Недавно Полонский был у меня и жаловался на то, что он так одинок, что никто его не любит, что теплой ласки он у своих не находит. Между тем у него редкая жена. Положим, она не может и никогда не могла постигнуть, saisir[406] все переливы его голубиной души и ее требования, но она всегда была ему верной, преданной и заботливой женой. Он женился на ней потому, что влюбился в ее красоту, она вышла за него потому, что ей некуда было голову приклонить. За несколько недель до свадьбы он посылал меня к ней и просил: «Сойдись с ней и узнай ее, дойди до ее сердца и скажи ей, что если она меня не любит, то пусть мы лучше разойдемся». Я, после тщетных попыток проникнуть, куда он меня посылал, т. е. к ее сердцу, отвечала ему: «Дядя, у меня ключа от ее сердца нет». И что же, остановило, это Полонского? Велел он мне продолжать поиски? Старался допытаться сам, что хранится за замкнутой дверью, от которой ключ потерян? Нет! И он уж больше не повторял: «Пусть лучше мы разойдемся!». Он уже мирился со всем, и, если бы заветные двери растворились без ключа и храмина оказалась бы пустой, он в ту минуту этого бы не разглядел, потому что его фантазия, фантазия поэта, населила бы ее мгновенно. И если бы кто-нибудь тогда пришел и сказал ему это, он бы не поверил. Но Жозефина Антоновна не обманывала его никогда, она ничего не скрывала и была вся тут, холодная, молчаливая, как статуя. Они женились. Живо помню это первое время после их женитьбы. Это недоумение с его стороны и эту окаменелость с ее. Потом обошлось, они сжились. Голубиная душа отогрела статую, и статуя ожила. Замкнутые двери растворились сами собой, без ключа. Храмина оказалась не пустой, в ней было нечто, и; нечто, прекрасное, но не то, чего ожидал поэт.

Воскресенье, 2 февраля.

Неделю не писала, и какое горе постигло нас в эту неделю: умер Аксаков!

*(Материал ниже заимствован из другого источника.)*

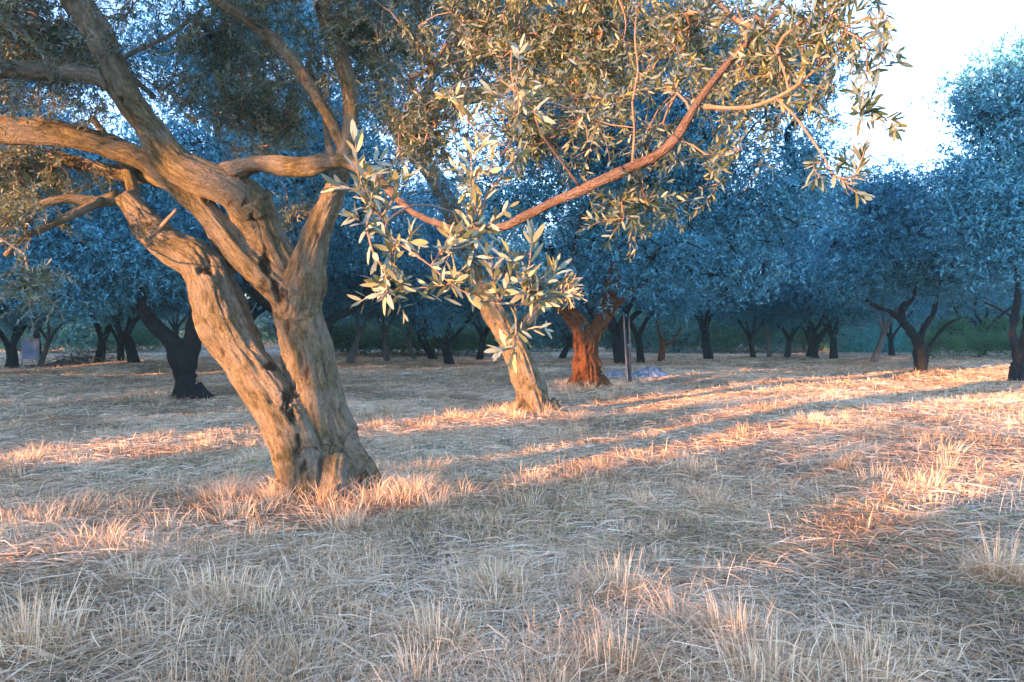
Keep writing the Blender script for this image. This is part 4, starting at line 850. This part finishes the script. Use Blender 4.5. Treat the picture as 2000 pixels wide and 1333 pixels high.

Газеты полны его именем; умы, души, уста петербуржцев им не полны. Они лишь смутно знают, что был Аксаков. Вот если бы умер Рошфор, — тогда другое дело.

Умер он шестидесяти трех лет. Зачем он умер! Неужели к лучшему? Ведь все, говорят, к лучшему. Если бы ему было не шестьдесят три, а девяносто три года, тогда утешились бы вот тем, что он много, довольно, прожил. А теперь? Как это страшно, что все лучшее умирает. Государь и государыня телеграфировали вдове. Повсюду служатся торжественные панихиды, на которых молятся министры, губернаторы и прочие.

Похоронили его в Троицкой лавре, и туда же удалилась теперь и вдова его. Венков перед гробом не несли, покойный не желал. А нудный болгарский вопрос, который, может быть, и подкосил драгоценную жизнь, все еще живет и все так же нуден.

Сегодня есть время, да не пишется, слов не найду. Хочется сесть комком, опустив голову, и кусать себе ногти…

Вторник, 4 февраля.

Была в Казанском соборе на панихиде по Аксакове. Сегодня ему девятый день. Народу было не особенно много, но и не мало. Были мундиры и ленты и, между прочим, гр. Игнатьев, Николай Павлович. Знакомых лиц я видела мало, но видела несколько очень благообразных стариков, с очень характерными, умными лицами, и потом уж разобрала, отчего они мне такими показались: они были без бород и усов. Борода красит лицо, это правда, но она в то же время скрадывает выражение, выражение именно рта, который у некоторых бывает особенно характерен. А, может быть, виденные мною сегодня старики и с бородами казались бы умными и тонкими; может, то были какие-то особенно умные. Я так мало выезжаю теперь, что никого в лицо не знаю. Может быть, газета назовет мне их завтра.

Вечером заходил Полонский, милый мой дядя.